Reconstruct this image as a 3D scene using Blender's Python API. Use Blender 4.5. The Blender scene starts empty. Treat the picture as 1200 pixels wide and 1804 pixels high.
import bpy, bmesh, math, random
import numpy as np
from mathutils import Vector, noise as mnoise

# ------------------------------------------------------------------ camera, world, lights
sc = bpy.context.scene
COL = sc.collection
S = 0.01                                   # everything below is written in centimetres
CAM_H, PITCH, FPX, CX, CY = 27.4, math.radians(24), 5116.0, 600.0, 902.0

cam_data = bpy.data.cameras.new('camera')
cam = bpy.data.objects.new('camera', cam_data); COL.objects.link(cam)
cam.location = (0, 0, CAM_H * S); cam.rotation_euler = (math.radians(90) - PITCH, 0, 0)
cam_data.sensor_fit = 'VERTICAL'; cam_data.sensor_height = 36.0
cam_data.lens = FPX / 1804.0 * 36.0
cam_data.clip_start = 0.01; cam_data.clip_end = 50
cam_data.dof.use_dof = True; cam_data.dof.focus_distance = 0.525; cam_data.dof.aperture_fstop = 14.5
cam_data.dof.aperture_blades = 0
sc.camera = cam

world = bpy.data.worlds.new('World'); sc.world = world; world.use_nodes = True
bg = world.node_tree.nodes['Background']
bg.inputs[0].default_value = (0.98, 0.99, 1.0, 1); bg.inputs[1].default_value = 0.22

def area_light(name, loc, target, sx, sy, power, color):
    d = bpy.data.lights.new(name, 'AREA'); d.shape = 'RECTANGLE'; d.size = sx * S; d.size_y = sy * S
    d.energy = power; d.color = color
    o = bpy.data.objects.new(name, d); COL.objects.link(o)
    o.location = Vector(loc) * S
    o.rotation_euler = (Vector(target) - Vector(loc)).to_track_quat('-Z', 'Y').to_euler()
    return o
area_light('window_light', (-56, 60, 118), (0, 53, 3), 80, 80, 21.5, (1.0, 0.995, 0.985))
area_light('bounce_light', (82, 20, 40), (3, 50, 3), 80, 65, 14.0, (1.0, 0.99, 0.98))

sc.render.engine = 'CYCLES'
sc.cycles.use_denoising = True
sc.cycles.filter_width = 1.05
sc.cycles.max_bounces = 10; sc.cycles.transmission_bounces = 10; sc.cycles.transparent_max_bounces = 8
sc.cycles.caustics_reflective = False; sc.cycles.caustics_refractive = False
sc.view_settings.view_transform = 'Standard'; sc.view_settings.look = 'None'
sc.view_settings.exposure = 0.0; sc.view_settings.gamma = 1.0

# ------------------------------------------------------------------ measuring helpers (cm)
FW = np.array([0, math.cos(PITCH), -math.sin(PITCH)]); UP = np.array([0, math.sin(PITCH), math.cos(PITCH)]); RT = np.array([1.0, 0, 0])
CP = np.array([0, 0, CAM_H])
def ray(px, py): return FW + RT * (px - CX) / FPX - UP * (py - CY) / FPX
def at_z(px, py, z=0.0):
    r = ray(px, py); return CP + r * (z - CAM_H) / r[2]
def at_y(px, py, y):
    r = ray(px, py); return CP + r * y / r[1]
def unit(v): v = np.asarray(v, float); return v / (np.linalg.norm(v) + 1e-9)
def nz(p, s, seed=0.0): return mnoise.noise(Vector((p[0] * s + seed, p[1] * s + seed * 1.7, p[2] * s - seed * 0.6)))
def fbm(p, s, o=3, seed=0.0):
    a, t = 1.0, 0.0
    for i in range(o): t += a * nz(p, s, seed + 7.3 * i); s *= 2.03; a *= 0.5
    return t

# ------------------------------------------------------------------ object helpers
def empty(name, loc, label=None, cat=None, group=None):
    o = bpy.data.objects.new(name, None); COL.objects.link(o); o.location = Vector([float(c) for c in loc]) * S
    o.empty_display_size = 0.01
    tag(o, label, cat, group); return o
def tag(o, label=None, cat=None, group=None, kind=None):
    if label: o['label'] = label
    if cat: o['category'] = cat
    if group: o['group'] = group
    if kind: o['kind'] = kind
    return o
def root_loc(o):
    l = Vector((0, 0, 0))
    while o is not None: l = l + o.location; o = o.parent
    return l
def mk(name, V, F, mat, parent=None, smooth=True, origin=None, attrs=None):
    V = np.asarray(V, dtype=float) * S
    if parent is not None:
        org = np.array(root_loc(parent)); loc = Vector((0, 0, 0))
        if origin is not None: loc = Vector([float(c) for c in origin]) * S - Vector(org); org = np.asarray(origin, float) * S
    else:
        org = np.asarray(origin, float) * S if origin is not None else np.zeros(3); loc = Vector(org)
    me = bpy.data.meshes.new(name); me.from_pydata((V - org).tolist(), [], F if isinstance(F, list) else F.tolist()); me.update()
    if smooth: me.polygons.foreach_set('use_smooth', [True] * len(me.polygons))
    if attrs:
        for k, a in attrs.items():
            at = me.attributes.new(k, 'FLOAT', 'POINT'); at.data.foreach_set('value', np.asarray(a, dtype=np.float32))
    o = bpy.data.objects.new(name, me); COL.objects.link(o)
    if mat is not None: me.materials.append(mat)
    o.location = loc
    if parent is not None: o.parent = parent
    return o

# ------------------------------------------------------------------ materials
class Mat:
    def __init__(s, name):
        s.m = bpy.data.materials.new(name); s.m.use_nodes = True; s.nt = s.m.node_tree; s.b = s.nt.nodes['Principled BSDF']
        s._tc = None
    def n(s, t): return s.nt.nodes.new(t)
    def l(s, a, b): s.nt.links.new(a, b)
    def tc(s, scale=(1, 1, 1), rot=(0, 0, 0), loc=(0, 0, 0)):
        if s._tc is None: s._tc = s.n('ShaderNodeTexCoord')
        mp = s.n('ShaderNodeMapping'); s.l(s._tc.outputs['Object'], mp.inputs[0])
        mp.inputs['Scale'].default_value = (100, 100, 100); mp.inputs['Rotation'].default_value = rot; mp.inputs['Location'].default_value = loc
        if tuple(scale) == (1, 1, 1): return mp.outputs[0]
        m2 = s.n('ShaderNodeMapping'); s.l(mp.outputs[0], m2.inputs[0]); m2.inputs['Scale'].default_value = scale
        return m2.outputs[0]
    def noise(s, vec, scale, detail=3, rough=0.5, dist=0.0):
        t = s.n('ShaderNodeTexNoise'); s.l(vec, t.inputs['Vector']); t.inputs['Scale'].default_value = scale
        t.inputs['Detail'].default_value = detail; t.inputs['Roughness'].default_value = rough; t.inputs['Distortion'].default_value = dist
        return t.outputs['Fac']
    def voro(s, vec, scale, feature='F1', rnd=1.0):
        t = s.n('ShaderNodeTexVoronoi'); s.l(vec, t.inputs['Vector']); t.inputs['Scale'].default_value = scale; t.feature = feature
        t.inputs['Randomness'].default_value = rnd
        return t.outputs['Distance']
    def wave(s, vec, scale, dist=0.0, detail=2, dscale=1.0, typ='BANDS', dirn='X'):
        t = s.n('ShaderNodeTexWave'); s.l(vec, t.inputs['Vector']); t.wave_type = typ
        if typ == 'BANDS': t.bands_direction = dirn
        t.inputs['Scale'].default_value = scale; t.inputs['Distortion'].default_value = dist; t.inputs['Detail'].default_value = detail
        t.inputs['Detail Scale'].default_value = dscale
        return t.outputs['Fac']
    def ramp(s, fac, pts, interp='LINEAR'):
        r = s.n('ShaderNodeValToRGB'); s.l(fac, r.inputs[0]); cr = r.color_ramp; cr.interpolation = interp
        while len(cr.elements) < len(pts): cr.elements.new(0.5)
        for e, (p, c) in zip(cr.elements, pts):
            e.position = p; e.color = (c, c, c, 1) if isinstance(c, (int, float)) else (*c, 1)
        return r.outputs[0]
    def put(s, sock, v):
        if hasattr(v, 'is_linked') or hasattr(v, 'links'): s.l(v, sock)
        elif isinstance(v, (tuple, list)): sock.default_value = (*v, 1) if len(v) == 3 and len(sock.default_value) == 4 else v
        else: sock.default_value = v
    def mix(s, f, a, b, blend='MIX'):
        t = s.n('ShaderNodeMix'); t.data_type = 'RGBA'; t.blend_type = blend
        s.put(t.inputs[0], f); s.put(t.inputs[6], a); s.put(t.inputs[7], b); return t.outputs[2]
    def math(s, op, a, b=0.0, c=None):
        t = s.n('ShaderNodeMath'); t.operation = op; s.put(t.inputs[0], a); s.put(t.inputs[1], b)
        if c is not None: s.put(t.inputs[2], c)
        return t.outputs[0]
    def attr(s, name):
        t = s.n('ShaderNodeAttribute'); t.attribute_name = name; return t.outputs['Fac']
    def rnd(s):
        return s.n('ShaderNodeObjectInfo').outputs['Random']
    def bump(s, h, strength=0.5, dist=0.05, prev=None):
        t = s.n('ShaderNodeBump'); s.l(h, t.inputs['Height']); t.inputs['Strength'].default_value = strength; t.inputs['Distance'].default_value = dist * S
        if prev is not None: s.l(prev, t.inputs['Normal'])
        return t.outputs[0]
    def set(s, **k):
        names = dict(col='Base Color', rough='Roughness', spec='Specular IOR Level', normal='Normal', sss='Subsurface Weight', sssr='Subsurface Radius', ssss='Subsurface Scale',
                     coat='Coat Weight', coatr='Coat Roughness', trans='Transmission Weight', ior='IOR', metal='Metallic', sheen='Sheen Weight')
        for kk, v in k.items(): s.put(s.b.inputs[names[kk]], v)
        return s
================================
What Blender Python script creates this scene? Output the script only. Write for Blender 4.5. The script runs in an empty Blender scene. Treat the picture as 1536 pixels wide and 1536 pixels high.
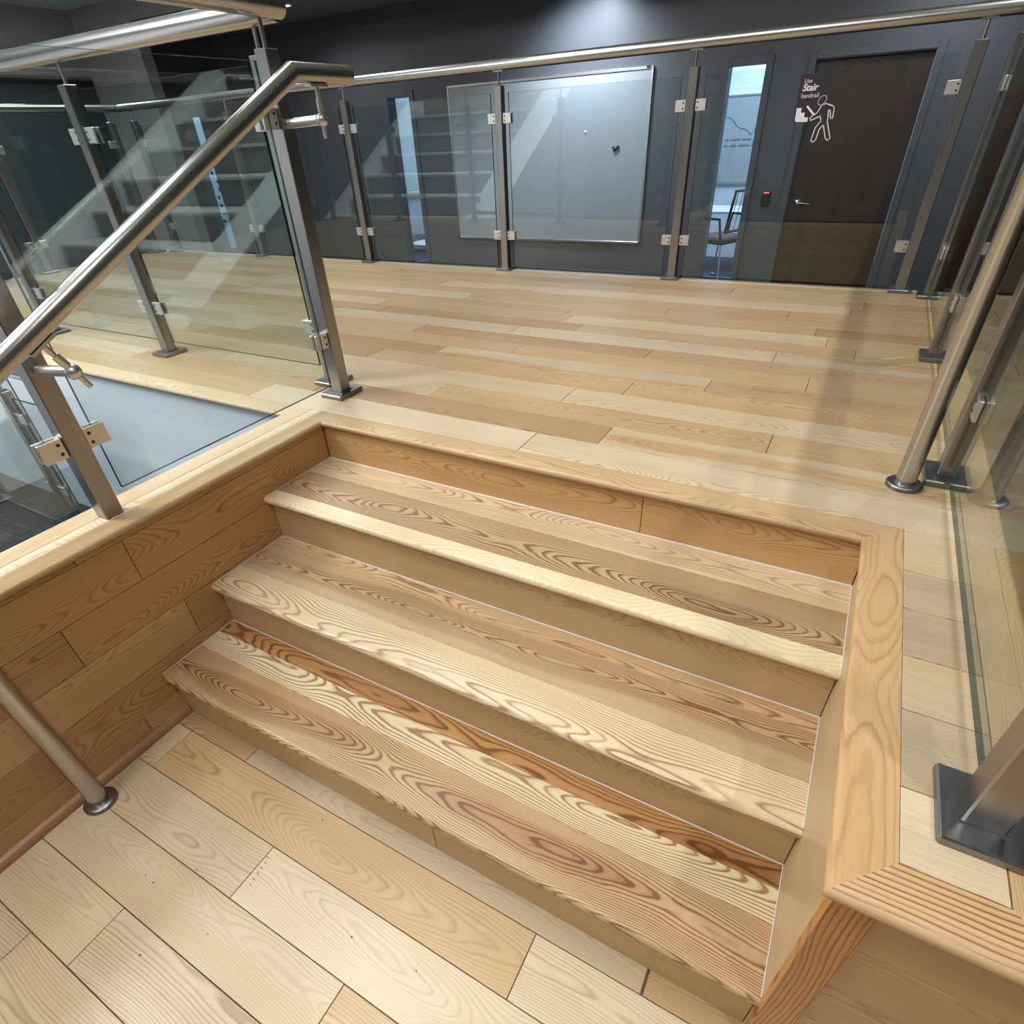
================================
### Work to be completed
Exactly and only the lines from the line with "Reconstruct this image" to the line with "CAM_H, PITCH, FPX, CX, CY", both included, are to be printed.

### Problem solution
Reconstruct this image as a 3D scene using Blender's Python API. Use Blender 4.5. The Blender scene starts empty. Treat the picture as 1200 pixels wide and 1804 pixels high.
import bpy, bmesh, math, random
import numpy as np
from mathutils import Vector, noise as mnoise

# ------------------------------------------------------------------ camera, world, lights
sc = bpy.context.scene
COL = sc.collection
S = 0.01                                   # everything below is written in centimetres
CAM_H, PITCH, FPX, CX, CY = 27.4, math.radians(24), 5116.0, 600.0, 902.0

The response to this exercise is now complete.